The answer is always the training goal. Form is not an aesthetic judgment. It’s a functional one. Good form on any exercise is the execution pattern that safely delivers the intended training stimulus for that session. A slow, controlled tempo is good form when the goal is hypertrophy and time under tension. That same slow tempo is bad form in a conditioning context where the goal is sustained output and pacing.
This doesn’t mean anything goes. Movement still has non-negotiable safety constraints. Spinal position should be maintained under load. Joint alignment should be respected. Range of motion standards should be met (chest touches the floor, hips reach full extension at the top). Within those constraints, execution style should match the goal.
The next time someone insists there’s only one way to do a burpee, the productive response isn’t to argue. It’s to ask what the goal is. If the goal is pressing strength, a push-up burpee makes sense. If the goal is conditioning, a sprawl-style burpee is the better tool. Both are valid. Neither invalidates the other.
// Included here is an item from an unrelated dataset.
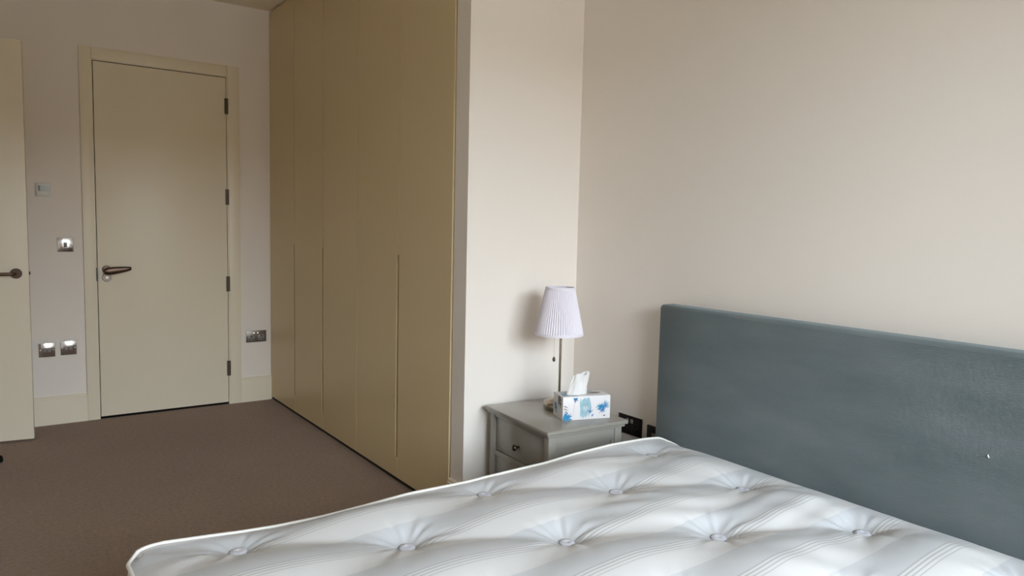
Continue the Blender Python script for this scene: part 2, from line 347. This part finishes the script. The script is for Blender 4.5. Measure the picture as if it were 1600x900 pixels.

Understanding this distinction, not just for burpees but for all exercise selection and execution, is foundational to effective programming. Every movement in the FLEX Program is prescribed with explicit context: when burpees appear in conditioning pieces, the standard matches the conditioning goal. When push-up variations appear in strength or accessory blocks, the standard matches the strength goal. The movement serves the session, not the other way around.